REPUBLIKA.CO.ID, JAKARTA -- Remaja sering kali menghadapi tekanan dan stres akibat dinamika pertemanan, tuntutan akademik, serta interaksi keluarga. Dalam menghadapi kondisi ini, peran orang tua dinilai sangat penting.

Psikolog anak dan keluarga sekaligus Head of School Sekolah Cikal, Tari Sandjojo, M Psi, Psikolog, menekankan bahwa orang tua perlu menciptakan ruang dialog yang terbuka, hadir secara emosional, dan menjadi pendengar yang empatik. Pendekatan yang menghakimi, meremehkan, atau berlebihan dalam menanggapi perasaan remaja justru dapat memperburuk keadaan.

Baca Juga

Langkah pertama yang disarankan adalah memulai sesi dialog dengan mengajukan pertanyaan secara terbuka dan mendengarkan jawaban anak tanpa prasangka. "Yang pertama, tanya dulu sama anaknya. Kadang-kadang kita nggak mau nanya sama anak karena merasa bahwa kita lebih tau. Percayalah bahwa setiap anak tahu apa yang dia rasakan dan tahu apa yang dia butuhkan. Jadi hal pertama justru tanya dulu dan berusaha dengarkan apa yang mereka mau dan apa yang mereka butuhkan," ujar Tari dalam keterangan tertulis yang diterima Republika.co.id pada Senin (3/3/2025).

Menurut dia, orang tua perlu menyadari bahwa anak memiliki pemahaman tentang apa yang mereka rasakan dan butuhkan. Setelah membuka dialog, orang tua perlu meningkatkan kepekaan terhadap situasi yang dihadapi remaja.

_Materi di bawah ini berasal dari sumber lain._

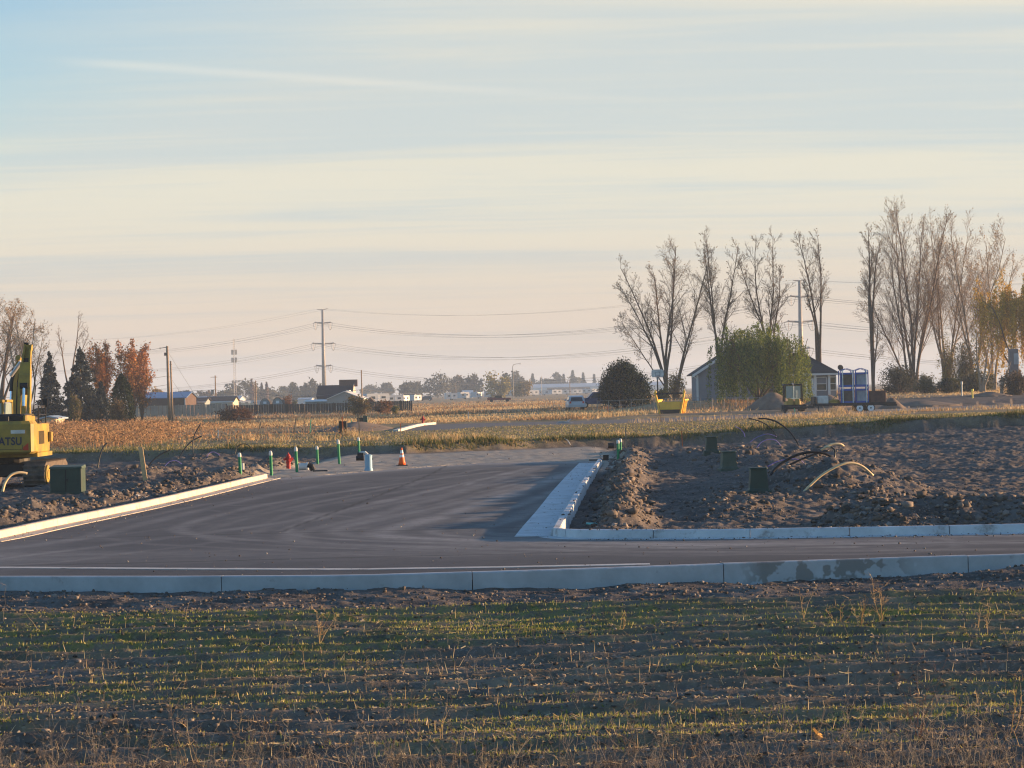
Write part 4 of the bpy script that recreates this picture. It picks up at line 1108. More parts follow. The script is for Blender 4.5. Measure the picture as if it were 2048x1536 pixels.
bare_tree('bare poplar directly right of the tallest one, lower and paler', 1893, 312, 458, [(-.04, 0, 1.0, 2, 0), (-.14, .05, .93, 3, -.3), (.12, -.05, .97, 2, .3), (.22, .1, .85, 3, .4), (-.24, .1, .8, 3, 0)], 16, .2, mt='bark_pale', twig='twig_pale', leaves=1500, pal=PC, nch=(17, 10, 6), ang=(.55, .65, .75), start=(.2, .1, .1))
bare_tree('bare pale-stemmed poplar between the clump and the golden willow, two stems at top', 1948, 300, 462, [(-.03, 0, 1.0, 2, 0), (.08, 0, .98, 2, .4), (-.14, .1, .85, 2, -.2), (.2, 0, .8, 3, .4)], 17, .19, mt='bark_pale', twig='twig_pale', leaves=1200, pal=PC, nch=(17, 10, 6), ang=(.55, .65, .75), start=(.2, .1, .1))
bare_tree('rightmost bare poplar, shorter and leaning over the golden willow', 1985, 318, 488, [(-.02, 0, 1.0, 2, 0), (.1, 0, .9, 2, .4), (-.12, .1, .85, 2, -.2)], 18, .22, mt='bark_pale', twig='twig_pale', leaves=1200, pal=PC, nch=(12, 8, 5), ang=(.5, .6, .7), start=(.2, .1, .1))
bare_tree('small crooked bare tree with pale stems in front of the golden willow', 1962, 268, 640, [(-.10, 0, 1.0, 1, 0), (.22, 0, .9, 1, .2), (.4, .1, .7, 1, .4)], 19, .17, mt='bark_pale', twig='twig_pale', leaves=300, pal=PC, nch=(7, 5, 4), ang=(.6, .7, .75))
bare_tree('leaning pale dead trunk at the right edge by the rubble', 2004, 250, 716, [(.28, 0, 1.0, .6, 0), (.5, .1, .55, 2.0, 0)], 20, .22, mt='bark_pale', twig='twig_pale', nch=(3, 3, 3), maxlev=2)
# left side
bare_tree('tall bare tree cut by the left picture edge behind the excavator', 2, 285, 596, [(-.1, 0, 1.0, 1, 0), (.12, .1, .95, 2, 0), (-.3, 0, .85, 1, 0), (.25, -.1, .8, 2, 0), (0, .1, .9, 2, 0)], 21, .26, leaves=3800, pal=((.30, .18, .08), (.36, .22, .1)), nch=(13, 8, 5))
bare_tree('pale bare tree directly behind the excavator boom', 52, 275, 622, [(-.03, 0, 1.0, 2, 0), (.14, 0, .95, 2, 0), (-.2, .1, .9, 2, 0), (.3, .1, .8, 2, .2)], 22, .2, mt='bark_pale', twig='twig_pale', leaves=1200, pal=PC, nch=(11, 7, 4))
bare_tree('thin bare tree poking up behind the second blue spruce', 141, 300, 624, [(.10, 0, 1.0, 5, 0), (-.1, 0, .85, 5, -.2), (.35, 0, .85, 6, 0)], 23, .15, mt='bark_grey', twig='twig', nch=(7, 5, 3), start=(.45, .1, .1))
bare_tree('slender bare sapling right of the first blue spruce, leaning right', 84, 300, 700, [(.22, 0, 1.0, 4, 0), (.05, 0, .9, 3, 0)], 24, .12, mt='bark_grey', nch=(6, 4, 3), start=(.4, .1, .1))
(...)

"Tadi kalimat pertama sudah saya sebutkan, hal pertama yang dilakukan adalah dialog dengan bertanya dan mendengar: apa yang kamu perlukan, apa yang kamu butuhkan, nanti setelah dia jawab baru tanya, perlu bantuan kami nggak, perlu bantuan Papa dan Mama nggak, perlu bantuan bapak dan ibu guru nggak. Percayalah bahwa jawaban anak itu menunjukkkan situasinya saat itu," jelas Tari.

Jawaban yang diberikan remaja dapat memberikan gambaran tentang kondisi emosional dan kebutuhan mereka.

Jika remaja masih kesulitan mengatasi stres, orang tua dapat menawarkan bantuan dan pendampingan. Namun, hal ini perlu dikomunikasikan terlebih dahulu agar remaja merasa nyaman dan tidak terbebani.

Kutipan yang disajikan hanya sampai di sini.